The annual event featured beard-based contests, games, discussion panels, artwork and photography. Vendors from the tri-state area adorned the aisles of the Grand Battelle Ballroom, offering a diverse range of items. Facial hair friendly items such as mustache wax, anti-itch cream for beards and beard coloring liquid were sampled and sold. Many no-beard-required organizations were also represented, such as Alexander’s Pipe Emporium and Press Coffee House, located in Dayton.
Wright State Professor Christopher Oldstone-Moore, Ph.D., spoke in some of the discussion panels, and Wright State student Brandon Tussing competed in the contests.
“I’ve never seen anything like this,” Tussing said. “This is the largest competition I’ve ever been to.”
Tussing is a member of the Gem City Gentlemen of the Gilded Beard, which is a club of facial hair enthusiasts in the Dayton area that are a part of the larger organization, Beard Team Ohio, as well as the first Ohio chapter of Beard Team USA.
“For Beard Team Ohio this is the culmination of a year of very intense effort,” Nate Stevens, a founder of the Gem City Gentlemen and active member of Beard Team Ohio, said. “This is one of the biggest and most extravagant and most well-attended facial hair events in the country.”
The evening’s contests included a variety of categories including best mustache, best partial beard, best groomed beard and best full beard.
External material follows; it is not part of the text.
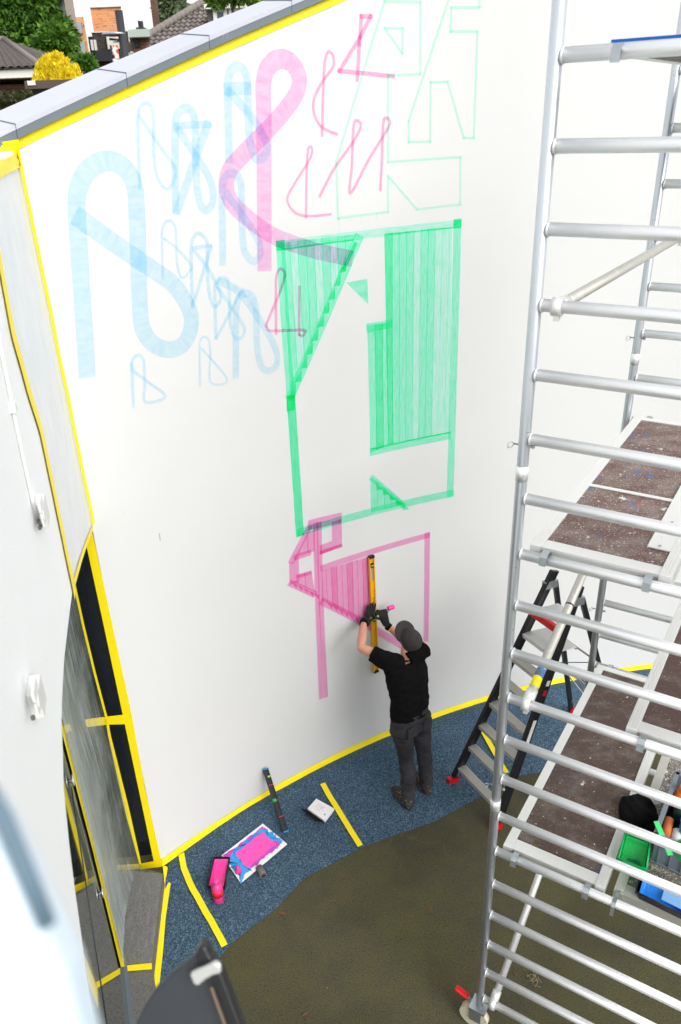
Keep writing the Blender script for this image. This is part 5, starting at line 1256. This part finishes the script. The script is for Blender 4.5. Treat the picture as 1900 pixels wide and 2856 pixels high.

Those categories were split between “styled” and “natural.” Fake beards from women and children were also judged earlier in the evening.
Though laughter and applause blasted throughout the hall during the evening, Stevens said the core of the event was about more than just celebrating beards, but fighting the judgment and stereotypes that come with them.
“We just want to show people that beards [are] a personal choice,” Stevens said. “We’re as normal and productive as everybody else, and we’re just a bunch of fun loving, happy guys that want to do good things.”